Nearly 100 people, including security forces, have been killed, and hundreds have been forced to flee the de facto border (Line of Control) region as cross-border shelling increased in the past three years, shattering a largely-held 2003 ceasefire deal.

But political science professor, Rakesh Sinha, says: “…army must be given a free hand. That’s the only solution.”

“There is no question of dialogue with Pakistan. …. first, they should end the ceasefire violations along LoC,” said Sinha, who also heads a Delhi-based think-tank, India Policy Foundation. 

Deepened mistrust

Mistrust and anger aimed at the government have deepened among Kashmir residents as the army adopted tough measures following mass protests in the wake of the killing of rebel commander Burhan Wani in 2016.

More than 200 rebels were killed in the massive offensive called “Operation All Out” in 2017. Perhaps in response, 126 local youths joined armed groups the same year, as revealed by the state government in the state assembly.

“The continuous harassment and the civilian killings forces young, educated boys, to take up arms. They don’t see any future for themselves,” Feroze Ahmad, a 45-year-old resident of south Kashmir, told Al Jazeera.


Villages in southern Kashmir have been the centres of anti-India protests in the past two years. “We want an end to this bloodshed; fathers are forced to carry the coffins of their children,” Ahmad said.

Residents openly oppose and protest the killing of rebels, most of whom are locals, at the hands of security forces, which has led to many civilian casualties during the gun battles.

“Why would people brave the live bullets during gunfights to save the fighters? It only shows that the tougher actions have failed to yield anything,” said 50-year-old Fatima Begum, a resident of Pulwama village.

“The government is not ready to accept the real issues. People are not dying for jobs and development.”

In 2016, following the killing of Wani, the region witnessed a widespread five-month-long uprising.

More than 100 unarmed protesters were killed, and hundreds were blinded by the use of iron pellets fired by security forces to disperse the protests, according to the Jammu Kashmir Coalition of Civil Society, a local human rights organisation.

Nasir Aslam Wani, a senior leader from the main opposition party, National Conference (NC), blamed the PDP-BJP coalition for the “turbulence in the region”.

“The BJP-PDP alliance in the state has never been accepted by the people in Kashmir.
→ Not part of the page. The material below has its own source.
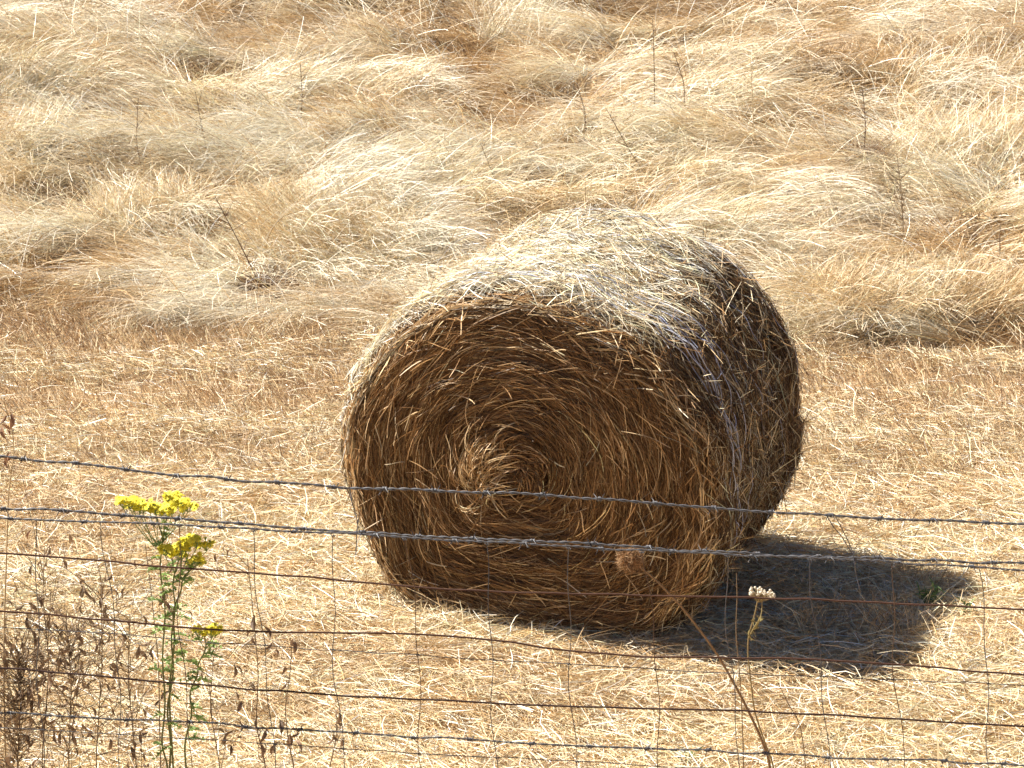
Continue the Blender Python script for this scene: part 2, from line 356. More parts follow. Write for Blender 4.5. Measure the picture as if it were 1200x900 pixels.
# ------------------------------------------------------------------ the bale
def build_bale():
    zc = .655
    gz = float(np.mean(ground(BX + np.array([-.3, 0, .3]), BY + np.array([-.3, 0, .3]))))
    root = thing('hay_bale', (BX, BY, gz - .02), 'large round bale of brown hay with a spiral end, on the mown field', 'hay bale')
    root.rotation_euler = (R(1.2), R(1.5), YAW)
    bn = Noise(77, 32)
    def prof(phi):
        c, s_ = np.cos(phi), np.sin(phi)
        x = .795 * np.sign(c) * np.abs(c) ** .98; z = .775 * np.sign(s_) * np.abs(s_) ** .97
        low = z < -.52
        z = np.where(low, -.52 - .16 * (1 - np.exp(-(-z - .52) / .16)), z)
        return x, z
    def lump(phi, t):
        w = phi / (2 * np.pi) * 32
        return (bn(w * .5 % 16, t * 3 + 5) - .5) * .06 + (bn(w % 32, t * 7 + 11) - .5) * .038
    def side(phi, t, off):                    # t in [-1,1] along the axis
        x, z = prof(phi); yy = t * BL / 2
        e = np.clip((abs(yy) - (BL / 2 - .09)) / .09, 0, 1)
        k = 1 - .10 * (1 - np.sqrt(np.clip(1 - e * e, 0, 1))) + .03 * np.exp(-((t - .72) / .2) ** 2) - .025 * np.exp(-((t - .3) / .25) ** 2) + lump(phi, t) + off / .78
        return np.stack([x * k, yy, z * k + zc], -1)
    def end(r, phi, off, sgn=-1):             # r 0..1 over the end disc
        x, z = prof(phi); rr = np.clip(r, 0, 1)
        s_ = np.clip((rr - .86) / .14, 0, 1)
        d = BL / 2 - .09 + .09 * np.sqrt(np.clip(1 - s_ * s_, 0, 1)) + .045 * (1 - rr * rr)
        ring = (bn(rr * 22 + 3, phi * .8) - .5) * .035 * (1 - s_)
        d = d + ring - .13 * np.exp(-(rr / .16) ** 2) * (1 if sgn < 0 else .3)
        k = rr * (1 + lump(phi, -1. if sgn < 0 else 1.) * rr * .8)
        return np.stack([x * k - .02 * (1 - rr), sgn * (d + off), z * k + zc + .075 * (1 - rr)], -1)
    def grid_mesh(mb, fn, A, B, col, flip=False):
        a, b = np.meshgrid(A, B, indexing='ij'); V = fn(a, b); nb = len(B)
        i, j = np.meshgrid(np.arange(len(A) - 1), np.arange(nb - 1), indexing='ij')
        mb.add(V, np.stack([i * nb + j, (i + 1) * nb + j, (i + 1) * nb + j + 1, i * nb + j + 1], -1).reshape(-1, 4), col)
    DK = (.085, .05, .022)
    FB = (.232, .128, .055); FO = (.345, .203, .092); FP = (.62, .45, .26); FD = (.12, .064, .027)
    # --- barrel
    mb = MB()
    grid_mesh(mb, lambda a, b: side(a, b, -.022), np.linspace(0, 2 * np.pi, 181), np.linspace(-1, 1, 61), DK)
    def side_straw(N, devs, Lr, offr, cols, wts, w, phir=(0, 2 * np.pi), lift=.0, jit=.25, tone=1.0):
        phi = rng.uniform(phir[0], phir[1], N); t = rng.uniform(-1.0, 1.0, N)
        dev = rng.normal(size=N) * devs + (bn(phi * 2.5 + 2, t * 4 + 9) - .5) * .9; L = rng.uniform(Lr[0], Lr[1], N); sg = rng.choice([-1, 1], N)
        K = 6; P = np.zeros((N, K, 3)); off = rng.uniform(offr[0], offr[1], N); lf = rng.random(N) ** 3 * lift
        cv = rng.normal(size=N) * .25
        for k in range(K):
            s_ = k / (K - 1)
            P[:, k] = side(phi + sg * np.cos(dev) * L * s_ / .78, np.clip(t + np.sin(dev + cv * s_) * L * s_ / (BL / 2), -1.04, 1.04), off + lf * s_ ** 2)
        mb.ribbons(P, rng.uniform(w[0], w[1], N), palette(cols, wts, N, jit) * tone, taper=[.7, 1, 1, 1, .9, .5])
    side_straw(34000, .22, (.10, .34), (-.02, .012), [FB, FO, FP, FD, STRAW], [4, 4, 1, 3, 1.5], (.002, .0038), tone=np.array([.68, .74, .82]))
    side_straw(19000, .55, (.06, .24), (-.008, .022), [FB, STRAW, PALE, WHITE, FD], [4, 2.2, .9, .3, 3.5], (.002, .0038), tone=np.array([.66, .72, .80]), lift=.03)
    # weathered, bleached layer, coloured whiter to brighten the sunlit top left
    side_straw(12500, .5, (.08, .26), (.0, .03), [PALE, WHITE, STRAW], [4, 6, 1.5], (.0018, .0034), (1.1, 2.95), lift=.05)
    # loose ends sticking out
    def fuzz(N, fn_pt, fn_out, Lr, cols, wts, w=(.0022, .0042), out=.6):
        p0, nrm = fn_pt(N); K = 4
        d = rng.normal(size=(N, 3)); d -= (d * nrm).sum(1, keepdims=True) * nrm; d /= np.linalg.norm(d, axis=1, keepdims=True)
        d = d + nrm * rng.uniform(.1, out, (N, 1)); d /= np.linalg.norm(d, axis=1, keepdims=True)
        L = rng.uniform(Lr[0], Lr[1], (N, 1)); bend = rng.normal(size=(N, 3)) * .25
        P = np.stack([p0 + (d + bend * (k / 3)) * L * k / 3 for k in range(K)], 1)
        mb.ribbons(P, rng.uniform(w[0], w[1], N), palette(cols, wts, N, .2), taper=[.8, 1, .9, .4])
    def pt_side(N):
        phi = rng.uniform(0, 2 * np.pi, N); t = rng.uniform(-1, 1, N); p = side(phi, t, 0.)
        return p, np.stack([np.cos(phi), 0 * phi, np.sin(phi)], 1)
    fuzz(7500, pt_side, None, (.03, .14), [STRAW, PALE, FD, FO], [2.5, 2, 2, 4], out=.7)
    ob = mb.build('barrel', M_bale, root)
    # --- ends
    for sgn, amount, nm in ((-1, 1.0, 'front'), (1, .35, 'back')):
        mb = MB()
        grid_mesh(mb, lambda a, b: end(a, b, -.03, sgn), np.linspace(0.001, 1, 60), np.linspace(0, 2 * np.pi, 181), DK)
        def end_straw(N, devs, Lr, offr, cols, wts, w, rr=(0.02, 1.0), lift=.0, jit=.28, bias=.04):
            r = np.sqrt(rng.uniform(rr[0] ** 2, rr[1] ** 2, N)); phi = rng.uniform(0, 2 * np.pi, N)
            L = np.minimum(rng.uniform(Lr[0], Lr[1], N), r * .78 * 1.7 + .03); dev = rng.normal(size=N) * devs + bias + (bn(phi * 2.2 + 4, r * 7) - .5) * .75
            sg = rng.choice([-1, 1], N, p=[.15, .85]); off = rng.uniform(offr[0], offr[1], N); lf = rng.random(N) ** 3 * lift
            K = 7; P = np.zeros((N, K, 3)); ph = phi.copy(); rc = r.copy()
            for k in range(K):
                P[:, k] = end(np.clip(rc, .0, 1.0), ph, off + lf * (k / 6) ** 2, sgn)
                st = L / (K - 1); ph = ph + sg * np.cos(dev) * st / np.maximum(rc * .78, .04); rc = np.clip(rc + np.sin(dev) * st / .78, .01, 1.02)
            layer = (.55 + .9 * (.6 * bn(r * 26 + 1, phi * .9) + .4 * bn(r * 9 + 9, phi * 2.3)))[:, None]     # darker and paler windings
            mb.ribbons(P, rng.uniform(w[0], w[1], N), palette(cols, wts, N, jit) * layer, taper=[.7, 1, 1, 1, 1, .9, .5])
        end_straw(int(46000 * amount), .12, (.12, .46), (-.028, .008), [FB, FO, FD, STRAW], [5, 4.5, 4, .7], (.0017, .0030))
        end_straw(int(9000 * amount), .30, (.08, .30), (-.005, .02), [FB, FO, FD, STRAW, FP], [4, 5, 3, 1.4, .6], (.0017, .0030), lift=.03)
        end_straw(int(500 * amount), .6, (.05, .18), (.008, .03), [FP, PALE, FO], [3, 1.2, 3], (.0028, .0046), lift=.08)
        end_straw(int(1600 * amount), .35, (.05, .16), (0, .03), [FO, FP, STRAW], [3, 2, 2], (.003, .005), rr=(.9, 1.0), lift=.05)
        if sgn < 0:
            # the core: a hollow with straw folding out of its left side
            N = 900; a = rng.uniform(0, 6.283, N); rr = .15 * np.sqrt(rng.random(N)); L = rng.uniform(.05, .18, N)
            x = np.cos(a) * rr - .03; z = zc + .09 + np.sin(a) * rr; K = 5; P = np.zeros((N, K, 3)); da = a + rng.uniform(.6, 2.2, N)
            for k in range(K):
                s_ = k / (K - 1)
                P[:, k] = np.stack([x + np.cos(da + s_) * L * s_, -BL / 2 - .035 + rng.normal(size=N) * .004 - np.sin(s_ * 2.6) * .045 * (rr / .15), z + np.sin(da + s_) * L * s_ * .8], 1)
            mb.ribbons(P, rng.uniform(.003, .005, N), palette([FB, FO, FD, FP], [4, 4, 3, 1.2], N), taper=[.7, 1, 1, .9, .5])
            N = 300; K = 8; P = np.zeros((N, K, 3))
            px = -.155 + rng.normal(size=N) * .026; pz = zc + .0 + rng.normal(size=N) * .05; L = rng.uniform(.07, .24, N)
            az = 1.75 + rng.normal(size=N) * .45; wild = rng.random(N) < .25; az[wild] = rng.random(wild.sum()) * 6.283; cu = rng.uniform(.4, 2.6, N); out = .05 + .06 * rng.random(N)
            for k in range(K):
                s_ = k / (K - 1)
                P[:, k] = np.stack([px, -BL / 2 - .015 - np.sin(s_ * 2.7 + .15) * out, pz], 1)
                px = px + np.cos(az - cu * s_) * L / (K - 1); pz = pz + np.sin(az - cu * s_) * L / (K - 1)
            mb.ribbons(P, rng.uniform(.002, .0042, N), palette([PALE, FP, STRAW, FO], [1, 3, 2, 4], N), taper=[.7, 1, 1, 1, 1, 1, .9, .5])
        mb.build('end_face', M_bale, root)
    # --- blue-white net wrap showing through the straw
    mb = MB()
    for q in range(15):
        t0 = [-.78, -.74, -.69, -.63, -.58, -.52, -.45, -.36, -.80, -.66, .05, .42, .72, .84, .9][q]
        phi = np.linspace(0, 2 * np.pi, 240)
        tt = t0 + .035 * np.sin(phi * 2 + q) + .012 * np.sin(phi * 23 + q * 2.) + .02 * np.sin(phi * 5 + q * 7)
        off = .012 + .013 * np.sin(phi) + .008 * np.sin(phi * 9 + q * 3) + .005 * np.sin(phi * 31 + q)
        mb.tube(side(phi, tt, off), .0019 if q < 10 else .0013, (.40, .42, .54) if q % 3 else (.60, .62, .70), 4)
    for q in range(70):                        # the zigzag ties between the strands
        phi0 = rng.uniform(0, 6.283); ta = rng.uniform(-.8, -.45); s_ = np.linspace(0, 1, 8)
        mb.tube(side(phi0 + s_ * rng.uniform(-.15, .15), ta + s_ * rng.uniform(-.12, .12), .016 + .01 * np.sin(s_ * 3)), .0015, (.52, .57, .80), 3)
    nw = mb.build('net_wrap', M_twine, root); nw['label'] = 'pale blue net wrap strands around the front of the bale'
    return root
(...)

The government might say that they have been able to control the law and order situation, but that’s nowhere visible on the ground,” he said.

Last week there was a public outcry after India’s top court stayed a police case against an army officer accused of killing three civilians in a south Kashmir’s Shopian village.

‘Unending dispute’

Since the partition of 1947, the Kashmir dispute has been the bone of contention between India and Pakistan. 

In August last year, Indian Home Minister Rajnath Singh said they were looking for a permanent solution to Kashmir, but nothing seems to have changed on the ground. 

A dialogue process between 2004 and 2008 started during the tenure of former Prime Minister Atal Bihari Vajpayee but was called off after the 2008 Mumbai attacks.

“After the dialogue [pushed by Vajpayee] ended, there have been hostilities. The situation has become more violent. The two countries need to realise that it is the people of Kashmir who are suffering,” Noor Ahmad Baba, a political scientist at the central university of Kashmir, told Al Jazeera.

“Gun has never solved anything. Peace and dialogue is the way to bring stability. The two states cannot go to war with each other.”